Every now and again you come across the alpha male of alpha males. The sort of bloke who’s so rugged that you’d let him build your new house, even if he’d never done it before. But O’Mahony goes a level beyond even this. I wouldn’t want my house built by him, I would want it built from him. He is wood and concrete made flesh and the best six playing the game.

Well played Ireland, this wasn’t a game-changing performance, this was a sport-altering performance.

Related: Peter O’Mahony the hero against All Blacks

Scotland playing well, but not winning

Tradition dictates that if a team loses, then all is lost. The team is doomed, the dressing room is septic and the coaches need to be beheaded in the city centre. But that isn’t always the case and it certainly isn’t the case with Scotland. They may have lost 26-20 to South Africa, but it was a good performance.

There was near parity at the scrum, lineout, line breaks and defenders beaten, and let’s not forget that these numbers were achieved against a Springbok team who have already beaten the All Blacks this season.

But whilst Scotland’s core game was solid, it was the creativity that once again caught the eye.
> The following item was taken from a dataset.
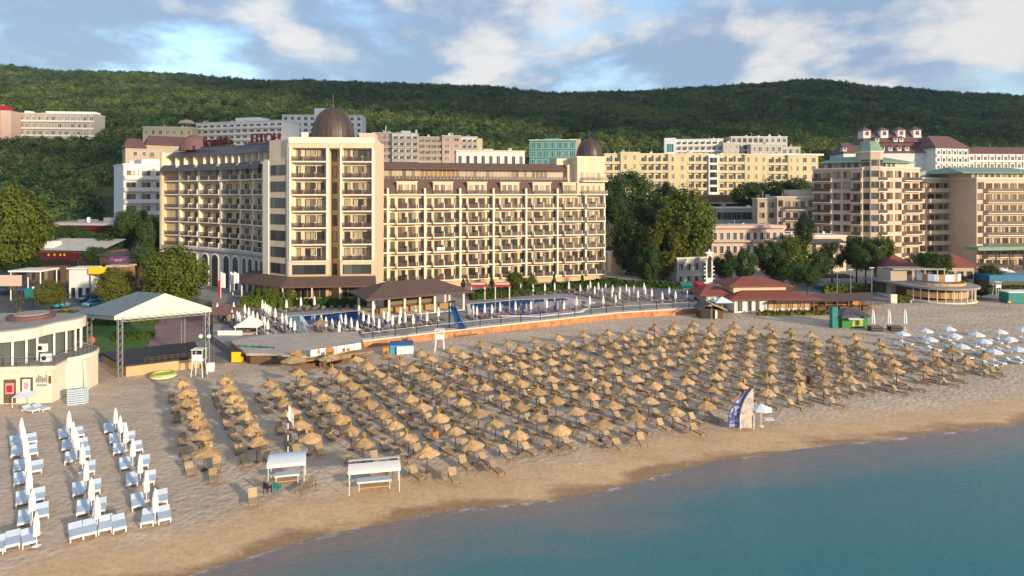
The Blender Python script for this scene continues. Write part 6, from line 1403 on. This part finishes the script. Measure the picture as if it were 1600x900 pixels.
# ------------------------------------------------------------------ beach restaurant on the right
r = thing('beach_restaurant', 'restaurant with two tiers of red tiled roof and a dark awning terrace behind the sand', 'restaurant', (52, 143, .1))
f = Fr(46.5, 139.2, R(4)); wl = MB(); wl.box(0, 16.5, 0, 11, 0, 2.85, M['plaster_white'], f); wl.box(1.2, 12.8, 3.4, 10.4, 3.0, 5.25, M['plaster'], f); wl.box(-4.5, -.1, 4, 11, 0, 3.0, M['plaster_tan'], f); wl.build('wall', r)
d = MB(); d.hip(-1.4, 18.3, -1.3, 12.5, 2.95, 4.75, M['redtile'], f, 6.5, .2); d.hip(-.2, 14.0, 2.3, 11.4, 5.25, 6.75, M['redtile'], f, 5, .2); d.hip(-6.2, 1.5, 3.4, 12, 3.2, 4.95, M['redtile'], f, 3.2, .2); d.build('roof', r)
for k, (xx, ww) in enumerate(((1.2, 1.2), (3.3, .9), (5.0, .9))): p = f(xx, 0, .2); put(WIN['white'], 'window', (p[0] - 52, p[1] - 143, p[2] - .1), f.yaw, r, (ww, 1, 2.4))
d = MB(); d.box(7.2, 16.5, -.12, -.01, .9, 2.6, M['lightwood'], f); [d.box(7.2 + 1.3 * k, 7.3 + 1.3 * k, -.2, -.12, .1, 2.6, M['wood'], f) for k in range(8)]; d.build('shutter_front', r)
d = MB(); d.mesh([f(8, -1.5, 2.72), f(30, -.5, 2.9), f(33, 4.5, 3.3), f(18.5, 3, 3.3), f(8, -1.5, 2.6), f(30, -.5, 2.75)], [(0, 1, 2, 3), (4, 5, 1, 0)], M['brownroof']); d.mesh([f(8, -2.8, 2.5), f(31, -2.6, 2.62), f(30, -.5, 2.89), f(8, -1.52, 2.71)], [(0, 1, 2, 3)], M['brownroof']); d.build('awning_roof', r)
d = MB(); [d.tube(f(8.5 + 2.5 * k, -2.3, 0), f(8.5 + 2.5 * k, -2.3, 2.5), .09, M['woodl']) for k in range(10)]; [d.box(17.6 + 2.5 * k, 19.3 + 2.5 * k, -.6, 1.2, .3, 1.15, M['wood'], f) for k in range(5)]; d.box(17.6, 30, 2.5, 2.8, 0, 2.6, M['wood'], f); [d.box(18 + 3 * k, 19.6 + 3 * k, 2.35, 2.48, .8, 2.2, M['orange'], f) for k in range(4)]; d.build('terrace', r)
hedge('scrubby planting along the foot of the dark restaurant terrace', 1185, 135.5, 1300, 136.5, 0, .9, 1.6, 'leafo')
x, y = G(1112, 498, 0); r = thing('beach_hut', 'small dark hut with a grey gable roof edged in straw behind the parasols', 'hut', (x, y, 0)); d = MB(); d.box(x - 2.2, x + 2.2, y, y + 3.5, 0, 1.9, M['wood']); d.box(x - 2.2, x - .3, y - .06, y, .1, 1.8, M['dark']); d.build('wall', r)
d = MB(); d.mesh([(x - 2.9, y - .7, 1.9), (x - .3, y - .7, 3.1), (x - .3, y + 4, 3.1), (x - 2.9, y + 4, 1.9)], [(0, 1, 2, 3)], M['slate']); d.mesh([(x + 2.9, y - .7, 1.8), (x - .3, y - .7, 3.1), (x - .3, y + 4, 3.1), (x + 2.9, y + 4, 1.8)], [(3, 2, 1, 0)], M['thatch']); d.tube((x - 2.9, y - .7, 1.88), (x - .3, y - .72, 3.1), .12, M['slate']); d.tube((x + 2.9, y - .7, 1.78), (x - .3, y - .72, 3.1), .14, M['thatch']); d.build('roof', r); d = MB(); d.box(x + .6, x + 1.0, y - .4, y - .1, .1, 1.7, M['cloth']); d.build('folded_cloth', r)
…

Not just creativity with the ball, but also at the set-piece. Their front-ball lineout, for Hamish Watson, was gorgeous and showed how a little bit of thought can catch even the best maul defences off guard.

Hamish Watson

Smart move: Hamish Watson crosses from a lineout move against South Africa (Getty Images)

In a modern game where five-metre catch-and-drives have become so hard to stop and therefore ubiquitous, ignoring all of the pods and throwing it short and low is a tactic that more should use.

Add to that Huw Jones delivering pirouetting passes/breaking from underneath his own posts and Stuart Hogg carving up the wide channels and Scotland look every inch a top-five team. Next year’s Six Nations will be belting.

Related: Watch Scotland’s incredible try against South Africa

Experimental England got what was to be expected

The displeasure with England’s victory was clear. Clear in the pundits’ voices and the supporters’ chatter. Some feel that a 35-15 victory over Japan isn’t worthy of this England team. But there are two things to consider.

Firstly, Japan aren’t really a Tier Two nation anymore, but they’re not Tier One either. They’re a Tier 1.5. This Japanese team scored five tries against the All Blacks a matter of weeks ago, although admittedly against the Kiwis’ second string, and 50-point margins against Japan don’t really happen anymore.

What Japan lack in weight and height, they make up for with the precision and speed of passing that you would expect from a country with a Super Rugby franchise.

The second thing that we need to remember is this was an experimental England team. New centre combinations, changes in the back three and a new back row don’t exactly make for a cohesive game plan, nor the associated high scoreline.

Owen Farrell

Pass master: Owen Farrell gave England control when coming on (Getty Images)

It wasn’t until Owen Farrell came on that England had any fluidity in midfield and why would they? George Ford, Alex Lozowski and Jack Nowell have never played together before – Nowell has never played Test rugby at centre.

England selected an experimental team and got an experimental scoreline. It was to be expected.

Stop kick-off times overlapping

As the on-field aspects of rugby march forward at a terrifyingly professional rate, on occasions the administrative side of the game still appears very amateur. Quite why the Scotland v South Africa and Ireland v New Zealand games overlapped is naive at best, stupid at worst.

Scotland v South Africa

High rise: Scotland v South Africa lineout action (Getty Images)

Rugby matches never run to time, it is the nature of the sport. With injuries and the increased use of the TMO, 80-minute rugby matches are anything but. So, to play the two biggest games of the weekend so close together makes no sense.

It’s not just an issue about respecting supporters; it’s commercial suicide. The whole point of Channel 4 buying the Ireland rights was so that people watch their adverts. But with Scotland within six points of the Boks, no neutrals saw the first eight minutes of the Ireland game and probably missed the first two commercial breaks. Half an hour between high-profile matches should be the norm from now on.